DIRECTIVE:
Write out, word for word, every line from the first one through the line that holds "for f in fs: f.material_index = STONE_MI", and nothing else; skip the pictures.

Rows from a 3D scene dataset
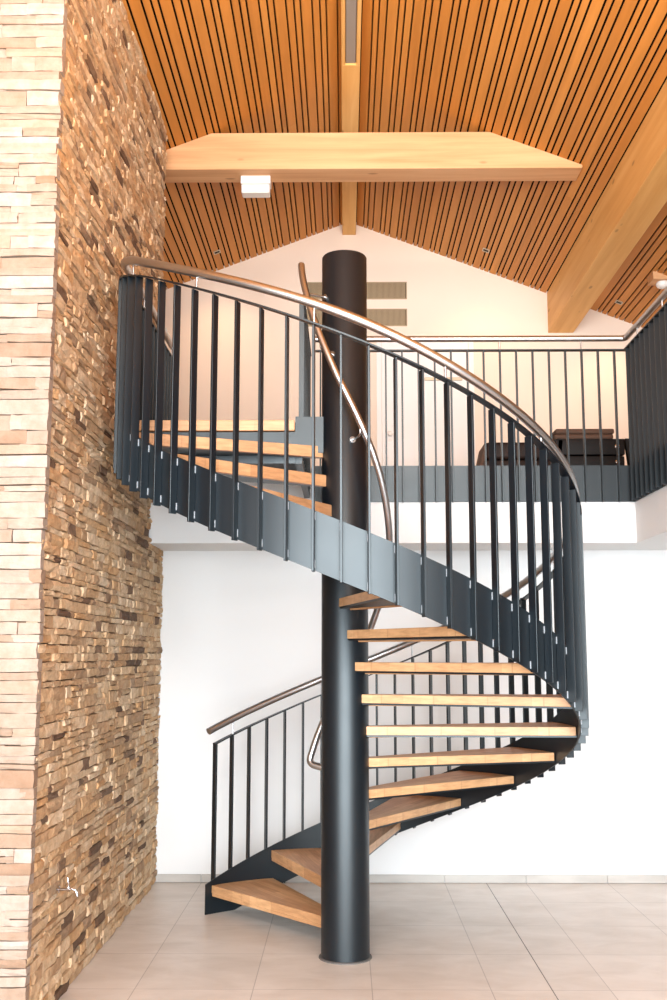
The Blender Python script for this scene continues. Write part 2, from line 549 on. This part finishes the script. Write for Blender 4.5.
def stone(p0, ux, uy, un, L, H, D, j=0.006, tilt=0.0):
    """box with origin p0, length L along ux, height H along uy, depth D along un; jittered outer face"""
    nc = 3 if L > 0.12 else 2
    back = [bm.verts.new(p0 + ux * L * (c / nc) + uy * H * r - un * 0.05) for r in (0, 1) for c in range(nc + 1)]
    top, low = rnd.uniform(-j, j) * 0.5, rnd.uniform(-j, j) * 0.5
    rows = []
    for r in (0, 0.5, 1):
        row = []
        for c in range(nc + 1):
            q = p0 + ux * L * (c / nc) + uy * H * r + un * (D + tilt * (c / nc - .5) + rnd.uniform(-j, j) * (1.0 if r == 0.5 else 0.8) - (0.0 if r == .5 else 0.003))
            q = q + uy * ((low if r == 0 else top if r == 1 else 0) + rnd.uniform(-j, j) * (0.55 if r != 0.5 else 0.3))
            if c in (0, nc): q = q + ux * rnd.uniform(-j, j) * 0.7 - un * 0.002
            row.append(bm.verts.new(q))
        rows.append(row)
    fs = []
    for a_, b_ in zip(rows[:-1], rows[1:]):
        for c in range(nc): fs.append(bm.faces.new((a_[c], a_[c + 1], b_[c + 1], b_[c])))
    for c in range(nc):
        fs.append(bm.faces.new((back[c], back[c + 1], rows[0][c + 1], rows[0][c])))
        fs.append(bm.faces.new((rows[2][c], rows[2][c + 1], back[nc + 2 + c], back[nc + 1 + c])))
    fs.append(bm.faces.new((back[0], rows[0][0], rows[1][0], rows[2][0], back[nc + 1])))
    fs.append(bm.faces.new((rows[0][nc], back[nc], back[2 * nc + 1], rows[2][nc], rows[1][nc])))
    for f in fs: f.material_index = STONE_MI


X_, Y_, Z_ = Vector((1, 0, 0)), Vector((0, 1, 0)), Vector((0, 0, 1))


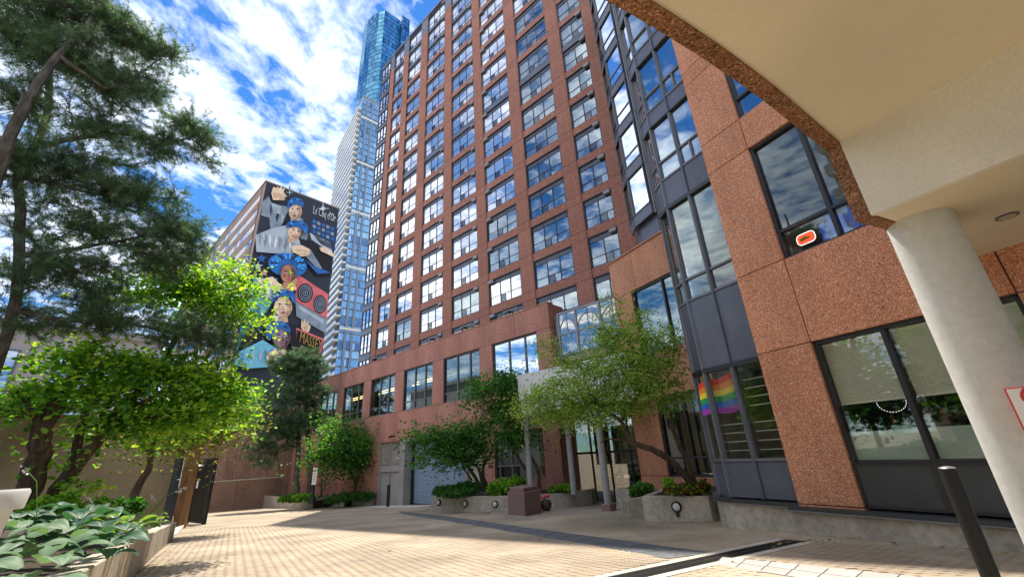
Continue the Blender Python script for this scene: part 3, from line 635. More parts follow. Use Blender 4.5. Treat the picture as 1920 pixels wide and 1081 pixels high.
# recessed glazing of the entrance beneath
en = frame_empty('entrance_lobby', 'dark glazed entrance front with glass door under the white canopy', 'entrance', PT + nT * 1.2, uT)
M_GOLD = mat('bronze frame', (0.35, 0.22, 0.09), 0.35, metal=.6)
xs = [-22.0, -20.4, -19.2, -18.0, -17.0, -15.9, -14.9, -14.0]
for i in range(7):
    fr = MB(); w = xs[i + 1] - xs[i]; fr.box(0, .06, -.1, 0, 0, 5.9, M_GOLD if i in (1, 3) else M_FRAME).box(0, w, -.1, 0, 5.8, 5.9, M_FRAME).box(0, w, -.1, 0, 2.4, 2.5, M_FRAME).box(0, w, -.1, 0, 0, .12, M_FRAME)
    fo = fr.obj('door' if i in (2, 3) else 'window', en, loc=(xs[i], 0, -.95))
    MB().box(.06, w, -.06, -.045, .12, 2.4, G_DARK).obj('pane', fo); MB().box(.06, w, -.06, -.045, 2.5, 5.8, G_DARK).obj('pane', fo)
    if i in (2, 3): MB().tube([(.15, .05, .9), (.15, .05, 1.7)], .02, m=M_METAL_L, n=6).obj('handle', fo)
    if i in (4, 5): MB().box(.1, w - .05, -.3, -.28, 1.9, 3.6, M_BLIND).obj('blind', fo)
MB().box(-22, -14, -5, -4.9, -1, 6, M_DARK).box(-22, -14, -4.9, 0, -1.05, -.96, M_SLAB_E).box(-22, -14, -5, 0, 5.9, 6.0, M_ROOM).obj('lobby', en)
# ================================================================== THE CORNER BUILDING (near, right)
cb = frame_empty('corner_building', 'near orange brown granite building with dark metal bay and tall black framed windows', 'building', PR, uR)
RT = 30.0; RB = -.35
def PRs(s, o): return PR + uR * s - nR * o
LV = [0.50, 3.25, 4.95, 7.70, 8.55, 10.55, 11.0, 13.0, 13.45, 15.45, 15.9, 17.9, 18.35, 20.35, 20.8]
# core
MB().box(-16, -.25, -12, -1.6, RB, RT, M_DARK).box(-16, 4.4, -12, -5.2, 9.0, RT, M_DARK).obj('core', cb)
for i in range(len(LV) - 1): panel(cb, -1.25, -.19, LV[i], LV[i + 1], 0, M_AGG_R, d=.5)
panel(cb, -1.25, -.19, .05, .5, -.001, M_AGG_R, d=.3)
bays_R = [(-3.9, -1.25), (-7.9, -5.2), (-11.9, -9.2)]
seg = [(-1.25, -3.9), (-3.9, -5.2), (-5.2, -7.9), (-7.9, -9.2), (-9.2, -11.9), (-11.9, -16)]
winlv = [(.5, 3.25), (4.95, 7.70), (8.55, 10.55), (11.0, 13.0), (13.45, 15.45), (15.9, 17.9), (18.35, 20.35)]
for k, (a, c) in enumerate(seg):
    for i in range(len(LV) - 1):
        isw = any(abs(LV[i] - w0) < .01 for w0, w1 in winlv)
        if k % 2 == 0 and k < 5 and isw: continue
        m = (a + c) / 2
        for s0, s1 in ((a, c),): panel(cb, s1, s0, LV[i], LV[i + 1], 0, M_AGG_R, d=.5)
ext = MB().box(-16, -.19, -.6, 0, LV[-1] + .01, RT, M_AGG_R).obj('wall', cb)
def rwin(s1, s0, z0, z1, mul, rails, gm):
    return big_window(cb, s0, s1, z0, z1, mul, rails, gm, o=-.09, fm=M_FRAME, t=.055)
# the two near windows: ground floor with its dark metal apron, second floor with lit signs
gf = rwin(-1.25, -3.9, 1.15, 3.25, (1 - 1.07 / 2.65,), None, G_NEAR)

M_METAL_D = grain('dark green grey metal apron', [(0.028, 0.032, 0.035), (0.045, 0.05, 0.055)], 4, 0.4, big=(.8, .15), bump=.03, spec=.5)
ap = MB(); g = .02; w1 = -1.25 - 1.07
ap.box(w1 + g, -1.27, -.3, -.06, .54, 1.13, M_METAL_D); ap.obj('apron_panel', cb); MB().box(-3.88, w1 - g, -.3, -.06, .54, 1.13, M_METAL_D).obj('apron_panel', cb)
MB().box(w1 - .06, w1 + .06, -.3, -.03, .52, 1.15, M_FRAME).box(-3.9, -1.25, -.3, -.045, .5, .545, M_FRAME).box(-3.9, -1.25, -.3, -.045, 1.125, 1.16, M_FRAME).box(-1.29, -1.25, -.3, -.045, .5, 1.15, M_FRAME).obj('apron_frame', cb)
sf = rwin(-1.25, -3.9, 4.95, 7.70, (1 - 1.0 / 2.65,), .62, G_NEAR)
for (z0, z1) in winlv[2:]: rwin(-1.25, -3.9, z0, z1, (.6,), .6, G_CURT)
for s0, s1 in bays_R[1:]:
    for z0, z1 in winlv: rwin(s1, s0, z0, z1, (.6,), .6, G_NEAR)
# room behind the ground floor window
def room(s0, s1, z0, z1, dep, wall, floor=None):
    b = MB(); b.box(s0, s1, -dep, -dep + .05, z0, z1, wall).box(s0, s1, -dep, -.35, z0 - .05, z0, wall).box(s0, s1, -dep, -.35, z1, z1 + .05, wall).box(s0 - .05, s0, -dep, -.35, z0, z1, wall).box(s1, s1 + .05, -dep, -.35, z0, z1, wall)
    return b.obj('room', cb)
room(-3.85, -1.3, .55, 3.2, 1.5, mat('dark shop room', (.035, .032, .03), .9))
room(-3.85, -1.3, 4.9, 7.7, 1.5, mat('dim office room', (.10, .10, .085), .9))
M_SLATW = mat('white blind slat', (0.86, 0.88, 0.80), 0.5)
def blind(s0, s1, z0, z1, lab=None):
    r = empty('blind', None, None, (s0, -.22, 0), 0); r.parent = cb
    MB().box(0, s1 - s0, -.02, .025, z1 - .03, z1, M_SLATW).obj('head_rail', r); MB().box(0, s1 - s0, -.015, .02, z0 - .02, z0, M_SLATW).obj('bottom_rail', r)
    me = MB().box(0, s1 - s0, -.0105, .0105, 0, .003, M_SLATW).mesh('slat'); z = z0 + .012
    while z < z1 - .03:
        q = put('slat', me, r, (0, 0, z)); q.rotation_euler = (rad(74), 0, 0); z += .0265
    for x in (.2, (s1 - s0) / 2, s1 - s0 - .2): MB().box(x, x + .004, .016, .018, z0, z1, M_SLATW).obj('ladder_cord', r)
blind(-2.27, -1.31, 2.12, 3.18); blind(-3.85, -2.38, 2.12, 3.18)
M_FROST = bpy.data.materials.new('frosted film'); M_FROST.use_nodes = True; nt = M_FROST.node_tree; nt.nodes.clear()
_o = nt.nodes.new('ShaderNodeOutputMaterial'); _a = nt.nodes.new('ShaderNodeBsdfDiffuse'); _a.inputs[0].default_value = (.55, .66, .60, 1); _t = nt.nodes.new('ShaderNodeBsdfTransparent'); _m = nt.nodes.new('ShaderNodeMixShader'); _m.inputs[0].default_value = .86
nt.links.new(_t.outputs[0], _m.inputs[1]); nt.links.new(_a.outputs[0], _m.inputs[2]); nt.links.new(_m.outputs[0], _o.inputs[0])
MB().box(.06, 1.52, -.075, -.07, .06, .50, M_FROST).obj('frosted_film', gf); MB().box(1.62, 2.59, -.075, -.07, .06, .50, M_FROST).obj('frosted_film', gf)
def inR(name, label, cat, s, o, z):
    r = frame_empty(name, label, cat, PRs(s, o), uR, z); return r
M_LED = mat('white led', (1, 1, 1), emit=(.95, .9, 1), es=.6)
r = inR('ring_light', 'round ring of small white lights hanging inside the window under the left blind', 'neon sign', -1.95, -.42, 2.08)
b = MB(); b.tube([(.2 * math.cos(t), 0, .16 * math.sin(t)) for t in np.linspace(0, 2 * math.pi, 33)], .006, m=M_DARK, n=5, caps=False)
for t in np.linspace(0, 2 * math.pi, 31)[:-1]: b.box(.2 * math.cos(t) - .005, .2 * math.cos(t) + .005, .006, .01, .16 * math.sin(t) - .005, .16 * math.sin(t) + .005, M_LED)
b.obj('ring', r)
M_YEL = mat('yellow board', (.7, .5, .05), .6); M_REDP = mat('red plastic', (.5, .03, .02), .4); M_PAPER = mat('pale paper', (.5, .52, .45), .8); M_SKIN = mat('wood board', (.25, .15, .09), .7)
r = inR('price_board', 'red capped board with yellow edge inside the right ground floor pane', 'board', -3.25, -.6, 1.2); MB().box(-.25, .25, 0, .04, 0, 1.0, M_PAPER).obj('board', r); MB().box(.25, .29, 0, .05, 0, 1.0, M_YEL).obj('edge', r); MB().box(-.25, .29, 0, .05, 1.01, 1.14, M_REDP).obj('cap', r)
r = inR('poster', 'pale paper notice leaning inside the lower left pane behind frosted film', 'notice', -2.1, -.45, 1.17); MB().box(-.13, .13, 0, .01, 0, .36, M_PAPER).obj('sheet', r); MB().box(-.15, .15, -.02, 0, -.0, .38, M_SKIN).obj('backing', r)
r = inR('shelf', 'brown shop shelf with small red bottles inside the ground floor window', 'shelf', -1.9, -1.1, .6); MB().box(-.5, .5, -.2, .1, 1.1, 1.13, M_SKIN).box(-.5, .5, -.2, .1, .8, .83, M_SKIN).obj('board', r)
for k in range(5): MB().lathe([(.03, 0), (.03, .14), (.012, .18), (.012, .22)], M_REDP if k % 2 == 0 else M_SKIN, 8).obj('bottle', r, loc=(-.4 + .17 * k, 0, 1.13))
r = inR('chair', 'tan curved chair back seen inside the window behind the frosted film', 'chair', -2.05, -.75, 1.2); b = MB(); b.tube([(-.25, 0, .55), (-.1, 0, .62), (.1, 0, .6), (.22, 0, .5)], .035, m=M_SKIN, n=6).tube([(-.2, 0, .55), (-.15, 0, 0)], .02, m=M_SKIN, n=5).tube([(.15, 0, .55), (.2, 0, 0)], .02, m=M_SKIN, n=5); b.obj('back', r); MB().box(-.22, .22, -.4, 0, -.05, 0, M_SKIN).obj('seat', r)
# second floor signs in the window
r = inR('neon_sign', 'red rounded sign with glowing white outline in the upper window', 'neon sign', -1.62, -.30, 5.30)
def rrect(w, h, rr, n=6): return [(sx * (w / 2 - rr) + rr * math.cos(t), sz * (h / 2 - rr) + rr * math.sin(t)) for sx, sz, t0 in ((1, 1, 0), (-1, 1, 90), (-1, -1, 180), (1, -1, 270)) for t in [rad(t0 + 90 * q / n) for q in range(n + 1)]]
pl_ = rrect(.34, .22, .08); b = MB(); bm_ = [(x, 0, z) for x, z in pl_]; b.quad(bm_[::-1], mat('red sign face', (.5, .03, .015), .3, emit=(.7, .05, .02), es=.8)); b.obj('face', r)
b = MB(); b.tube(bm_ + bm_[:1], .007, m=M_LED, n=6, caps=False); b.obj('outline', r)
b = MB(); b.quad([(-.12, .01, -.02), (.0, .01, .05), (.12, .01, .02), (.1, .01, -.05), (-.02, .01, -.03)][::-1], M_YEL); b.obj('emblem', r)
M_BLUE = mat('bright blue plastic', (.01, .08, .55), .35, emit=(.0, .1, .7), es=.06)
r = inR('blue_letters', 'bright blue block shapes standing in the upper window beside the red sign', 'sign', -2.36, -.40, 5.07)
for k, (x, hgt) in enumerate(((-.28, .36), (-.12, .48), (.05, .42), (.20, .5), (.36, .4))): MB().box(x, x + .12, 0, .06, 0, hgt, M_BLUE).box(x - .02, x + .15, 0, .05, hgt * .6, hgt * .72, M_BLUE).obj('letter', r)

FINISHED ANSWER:
The Blender Python script for this scene continues. Write part 2, from line 549 on. This part finishes the script. Write for Blender 4.5.
def stone(p0, ux, uy, un, L, H, D, j=0.006, tilt=0.0):
    """box with origin p0, length L along ux, height H along uy, depth D along un; jittered outer face"""
    nc = 3 if L > 0.12 else 2
    back = [bm.verts.new(p0 + ux * L * (c / nc) + uy * H * r - un * 0.05) for r in (0, 1) for c in range(nc + 1)]
    top, low = rnd.uniform(-j, j) * 0.5, rnd.uniform(-j, j) * 0.5
    rows = []
    for r in (0, 0.5, 1):
        row = []
        for c in range(nc + 1):
            q = p0 + ux * L * (c / nc) + uy * H * r + un * (D + tilt * (c / nc - .5) + rnd.uniform(-j, j) * (1.0 if r == 0.5 else 0.8) - (0.0 if r == .5 else 0.003))
            q = q + uy * ((low if r == 0 else top if r == 1 else 0) + rnd.uniform(-j, j) * (0.55 if r != 0.5 else 0.3))
            if c in (0, nc): q = q + ux * rnd.uniform(-j, j) * 0.7 - un * 0.002
            row.append(bm.verts.new(q))
        rows.append(row)
    fs = []
    for a_, b_ in zip(rows[:-1], rows[1:]):
        for c in range(nc): fs.append(bm.faces.new((a_[c], a_[c + 1], b_[c + 1], b_[c])))
    for c in range(nc):
        fs.append(bm.faces.new((back[c], back[c + 1], rows[0][c + 1], rows[0][c])))
        fs.append(bm.faces.new((rows[2][c], rows[2][c + 1], back[nc + 2 + c], back[nc + 1 + c])))
    fs.append(bm.faces.new((back[0], rows[0][0], rows[1][0], rows[2][0], back[nc + 1])))
    fs.append(bm.faces.new((rows[0][nc], back[nc], back[2 * nc + 1], rows[2][nc], rows[1][nc])))
    for f in fs: f.material_index = STONE_MI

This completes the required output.